### PROBLEM STATEMENT
From the first line of the listing below to the line with "COL = scene.collection", print each line exactly, and nothing more. Leave out the pictures.

### DATASET EXTRACT
■ ■ ■ ■

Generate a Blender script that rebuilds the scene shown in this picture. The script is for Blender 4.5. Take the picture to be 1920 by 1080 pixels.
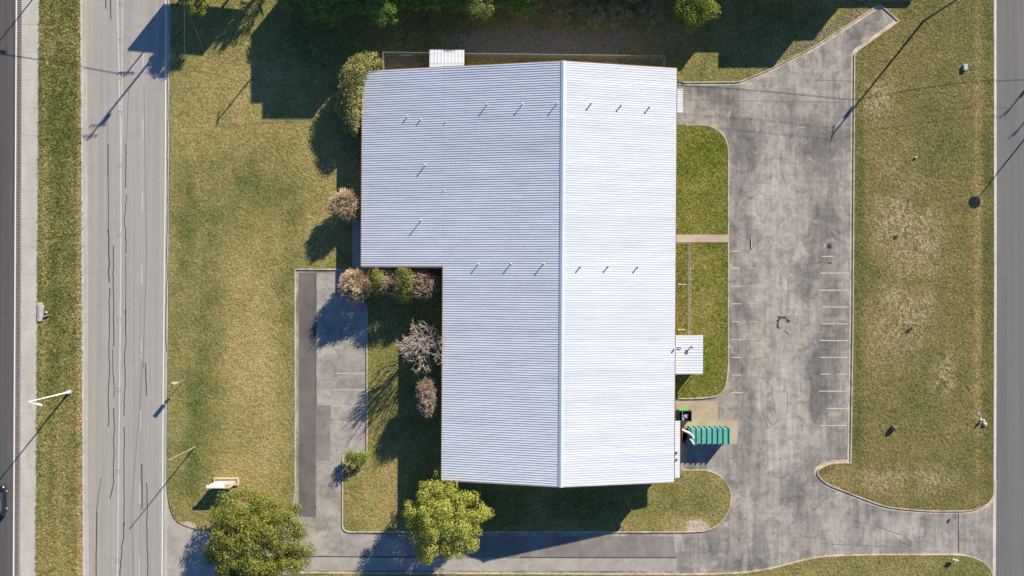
import bpy, bmesh, math, random
import numpy as np
from mathutils import Vector, Matrix

for o in list(bpy.data.objects): bpy.data.objects.remove(o)
random.seed(7); np.random.seed(7)
RNG = np.random.default_rng(11)
scene = bpy.context.scene
COL = scene.collection

# ------------------------------------------------------------------ camera, sky, sun, exposure
S = 11.46            # photograph pixels per metre on the ground
H = 112.0            # drone height
cam_d = bpy.data.cameras.new('camera'); cam = bpy.data.objects.new('camera', cam_d); COL.objects.link(cam)
cam.location = (0, 0, H); cam.rotation_euler = (0, 0, 0)
cam_d.sensor_width = 36.0; cam_d.lens = 36.0 * H / (1920 / S)
cam_d.clip_start = 1.0; cam_d.clip_end = 6000
scene.camera = cam
SUN_EL = math.radians(26.0); SX, SY = 0.625, 0.781
w = bpy.data.worlds.new('World'); scene.world = w; w.use_nodes = True
wn = w.node_tree.nodes; sky = wn.new('ShaderNodeTexSky'); sky.sky_type = 'NISHITA'; sky.sun_disc = False
sky.sun_elevation = SUN_EL; sky.sun_rotation = math.atan2(SX, SY); sky.air_density = 1.0; sky.ozone_density = 7.0; sky.dust_density = 0.0
w.node_tree.links.new(sky.outputs[0], wn['Background'].inputs[0]); wn['Background'].inputs[1].default_value = 0.07
sd = bpy.data.lights.new('sun', 'SUN'); sd.energy = 4.6; sd.angle = math.radians(0.55); sd.color = (1.0, 0.865, 0.655)
sun = bpy.data.objects.new('sun', sd); COL.objects.link(sun)
sun.rotation_euler = Vector((SX * math.cos(SUN_EL), SY * math.cos(SUN_EL), math.sin(SUN_EL))).to_track_quat('Z', 'Y').to_euler()
sun.location = (60, 80, 60)
scene.view_settings.view_transform = 'Standard'; scene.view_settings.look = 'None'
scene.view_settings.exposure = 1.0; scene.view_settings.gamma = 1.0; scene.view_settings.use_curve_mapping = False
scene.render.engine = 'CYCLES'

# ------------------------------------------------------------------ coordinates
def g(px, py, z=0.0):
    """point at height z that stands where the aerial photograph shows pixel (px, py)"""
    k = (H - z) / H
    return Vector(((px - 960) / S * k, (540 - py) / S * k, z))
def gx(px): return (px - 960) / S
def gy(py): return (540 - py) / S

# ------------------------------------------------------------------ node helpers
def mat(name, rough=0.9, spec=0.2, metal=0.0):
    m = bpy.data.materials.new(name); m.use_nodes = True
    b = m.node_tree.nodes['Principled BSDF']
    b.inputs['Roughness'].default_value = rough; b.inputs['Metallic'].default_value = metal
    b.inputs['Specular IOR Level'].default_value = spec
    return m, m.node_tree, b
def pos(nt): return nt.nodes.new('ShaderNodeNewGeometry').outputs['Position']
def objc(nt): return nt.nodes.new('ShaderNodeTexCoord').outputs['Object']
def scl(nt, v, s):
    n = nt.nodes.new('ShaderNodeMapping'); n.inputs['Scale'].default_value = s
    nt.links.new(v, n.inputs['Vector']); return n.outputs[0]
def noise(nt, v, scale, detail=3, rough=0.55, dist=0.0):
    n = nt.nodes.new('ShaderNodeTexNoise'); n.inputs['Scale'].default_value = scale
    n.inputs['Detail'].default_value = detail; n.inputs['Roughness'].default_value = rough; n.inputs['Distortion'].default_value = dist
    nt.links.new(v, n.inputs['Vector']); return n.outputs['Fac']
def voro(nt, v, scale, feat='DISTANCE_TO_EDGE'):
    n = nt.nodes.new('ShaderNodeTexVoronoi'); n.feature = feat; n.inputs['Scale'].default_value = scale
    nt.links.new(v, n.inputs['Vector']); return n.outputs['Distance']
def put(nt, sock, v):
    if hasattr(v, 'is_output') or isinstance(v, bpy.types.NodeSocket): nt.links.new(v, sock)
    else: sock.default_value = v
def mth(nt, op, a, b=0.0, clamp=False):
    n = nt.nodes.new('ShaderNodeMath'); n.operation = op; n.use_clamp = clamp
    put(nt, n.inputs[0], a); put(nt, n.inputs[1], b); return n.outputs[0]
def rng(nt, v, a, b, c=0.0, d=1.0, smooth=True):
    n = nt.nodes.new('ShaderNodeMapRange'); n.interpolation_type = 'SMOOTHSTEP' if smooth else 'LINEAR'
    put(nt, n.inputs[0], v)
    for i, q in enumerate((a, b, c, d)): n.inputs[i + 1].default_value = q
    return n.outputs[0]
def ramp(nt, fac, stops):
    n = nt.nodes.new('ShaderNodeValToRGB'); e = n.color_ramp.elements
    while len(e) < len(stops): e.new(0.5)
    for i, (p, c) in enumerate(stops): e[i].position = p; e[i].color = (*c, 1)
    nt.links.new(fac, n.inputs[0]); return n.outputs[0]
def mix(nt, fac, a, b, mode='MIX'):
    n = nt.nodes.new('ShaderNodeMix'); n.data_type = 'RGBA'; n.blend_type = mode
    put(nt, n.inputs['Factor'], fac)
    put(nt, n.inputs[6], (*a, 1) if isinstance(a, tuple) and len(a) == 3 else a)
    put(nt, n.inputs[7], (*b, 1) if isinstance(b, tuple) and len(b) == 3 else b)
    return n.outputs[2]
def gain(nt, col, fac, lo, hi):
    """multiply a colour by a value between lo and hi"""
    v = rng(nt, fac, 0.25, 0.75, lo, hi, False)
    c = nt.nodes.new('ShaderNodeCombineColor')
    for i in range(3): nt.links.new(v, c.inputs[i])
    return mix(nt, 1.0, col, c.outputs[0], 'MULTIPLY')
def bump(nt, b, h, strength, dist):
    n = nt.nodes.new('ShaderNodeBump'); n.inputs['Strength'].default_value = strength; n.inputs['Distance'].default_value = dist
    nt.links.new(h, n.inputs['Height']); nt.links.new(n.outputs[0], b.inputs['Normal'])
def blob(nt, P, px, py, rx, ry):
    """soft worn or watered patch round a place on the ground"""
    n = nt.nodes.new('ShaderNodeMapping'); n.vector_type = 'TEXTURE'
    n.inputs['Location'].default_value = (gx(px), gy(py), 0); n.inputs['Scale'].default_value = (rx / S, ry / S, 1e4)
    nt.links.new(P, n.inputs['Vector'])
    l = nt.nodes.new('ShaderNodeVectorMath'); l.operation = 'LENGTH'; nt.links.new(n.outputs[0], l.inputs[0])
    return rng(nt, l.outputs['Value'], 1.15, 0.25)
def col(nt, b, c): nt.links.new(c, b.inputs['Base Color'])

def simple(name, c, rough=0.8, spec=0.2, metal=0.0, var=0.12, scale=3.0):
    m, nt, b = mat(name, rough, spec, metal)
    col(nt, b, gain(nt, (*c, 1), noise(nt, objc(nt), scale, 4), 1 - var, 1 + var)); return m

def grass_mat(name, bias=0.0, blobs=(), ruts=(), pal=None, fine=1.0, mow=0.0, dirt=()):
    m, nt, b = mat(name, 0.95, 0.05)
    P = pos(nt)
    a = noise(nt, P, 0.055, 3, 0.6); c = noise(nt, P, 0.33, 4, 0.6); d = noise(nt, P, 1.7, 3, 0.6)
    v = mth(nt, 'ADD', mth(nt, 'MULTIPLY', a, 0.75), mth(nt, 'MULTIPLY', c, 0.62))
    v = mth(nt, 'ADD', v, mth(nt, 'MULTIPLY', d, 0.34))
    v = mth(nt, 'ADD', v, bias - 0.36)
    if mow:
        s = noise(nt, scl(nt, P, (1.1, 0.02, 1)), 1.0, 2)
        v = mth(nt, 'ADD', v, mth(nt, 'MULTIPLY', mth(nt, 'SUBTRACT', s, 0.5), mow))
    for (px, py, rx, ry, wgt) in blobs:
        v = mth(nt, 'ADD', v, mth(nt, 'MULTIPLY', blob(nt, P, px, py, rx, ry), wgt))
    pal = pal or [(0.0, (.058, .088, .026)), (0.3, (.122, .142, .043)), (0.52, (.208, .196, .071)), (0.75, (.300, .252, .106)), (1.0, (.378, .305, .150))]
    cc = ramp(nt, v, pal)
    for (px, py, rx, ry) in ruts:
        mk = mth(nt, 'MULTIPLY', blob(nt, P, px, py, rx, ry), rng(nt, mth(nt, 'ABSOLUTE', mth(nt, 'SUBTRACT', noise(nt, scl(nt, P, (1.0, .6, 1)), 0.75, 4, .6, 1.6), .5)), 0.06, 0.015))
        cc = mix(nt, mth(nt, 'MULTIPLY', mth(nt, 'MULTIPLY', mk, rng(nt, noise(nt, P, .16, 3, .6), .33, .52)), 0.8), cc, (.41, .345, .235))
    for (px, py, rx, ry, th, dc) in dirt:
        mk = rng(nt, mth(nt, 'ADD', mth(nt, 'MULTIPLY', blob(nt, P, px, py, rx, ry), .8), mth(nt, 'MULTIPLY', noise(nt, P, .8, 5, .7), .7)), th, th + .12)
        cc = mix(nt, mk, cc, dc)
    f = noise(nt, P, 3.4, 4, 0.75)
    cc = gain(nt, cc, f, 1 - .60 * fine, 1 + .55 * fine)
    isl = nt.nodes.new('ShaderNodeNewGeometry').outputs['Random Per Island']
    cc = gain(nt, cc, rng(nt, isl, 0, 1, .25, .75, False), 0.72, 1.28)
    col(nt, b, cc)
    bump(nt, b, mth(nt, 'ADD', f, mth(nt, 'MULTIPLY', d, 1.0)), 0.9, 0.12)
    return m

def pave_mat(name, c1, c2, streak=(1, 1, 1), scale=0.12, stain=0.25, grit=0.10, blobs=(), rough=0.9, warm=None):
    """weathered paving: two tones in patches, streaks, blotches and grit"""
    m, nt, b = mat(name, rough, 0.25)
    P = pos(nt); Q = scl(nt, P, streak)
    v = noise(nt, Q, scale, 5, 0.62, 0.6)
    v = rng(nt, v, 0.3, 0.7)
    for (px, py, rx, ry, wgt) in blobs:
        v = mth(nt, 'ADD', v, mth(nt, 'MULTIPLY', blob(nt, P, px, py, rx, ry), wgt), True)
    cc = mix(nt, v, c1, c2)
    if warm: cc = mix(nt, mth(nt, 'MULTIPLY', rng(nt, noise(nt, P, .07, 3, .5), .45, .7), .5), cc, warm)
    if name.startswith('parking'):
        s1 = noise(nt, scl(nt, P, (1.6, .10, 1)), 1.0, 4, .65); cc = gain(nt, cc, s1, .74, 1.2)
        s2 = noise(nt, scl(nt, P, (.12, 1.2, 1)), 1.0, 4, .65); cc = gain(nt, cc, s2, .90, 1.08)
        bl = rng(nt, noise(nt, P, .42, 6, .75, .4), .56, .72); cc = mix(nt, mth(nt, 'MULTIPLY', bl, .72), cc, (.09, .087, .092))
        lt = rng(nt, noise(nt, P, .27, 5, .7, .8), .54, .70); cc = mix(nt, mth(nt, 'MULTIPLY', lt, .6), cc, (.43, .405, .37))
    st = noise(nt, P, 0.55, 5, 0.7, 1.0)
    cc = gain(nt, cc, rng(nt, st, .25, .62, .25, .75), 1 - stain, 1 + stain * .35)
    cc = gain(nt, cc, noise(nt, P, 9.0, 3, 0.8), 1 - grit, 1 + grit)
    cc = gain(nt, cc, noise(nt, P, 2.2, 3, 0.6), 1 - grit * .7, 1 + grit * .7)
    col(nt, b, cc); bump(nt, b, noise(nt, P, 14.0, 2), 0.25, 0.02)
    return m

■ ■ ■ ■

### FINAL RESULT
Generate a Blender script that rebuilds the scene shown in this picture. The script is for Blender 4.5. Take the picture to be 1920 by 1080 pixels.
import bpy, bmesh, math, random
import numpy as np
from mathutils import Vector, Matrix

for o in list(bpy.data.objects): bpy.data.objects.remove(o)
random.seed(7); np.random.seed(7)
RNG = np.random.default_rng(11)
scene = bpy.context.scene
COL = scene.collection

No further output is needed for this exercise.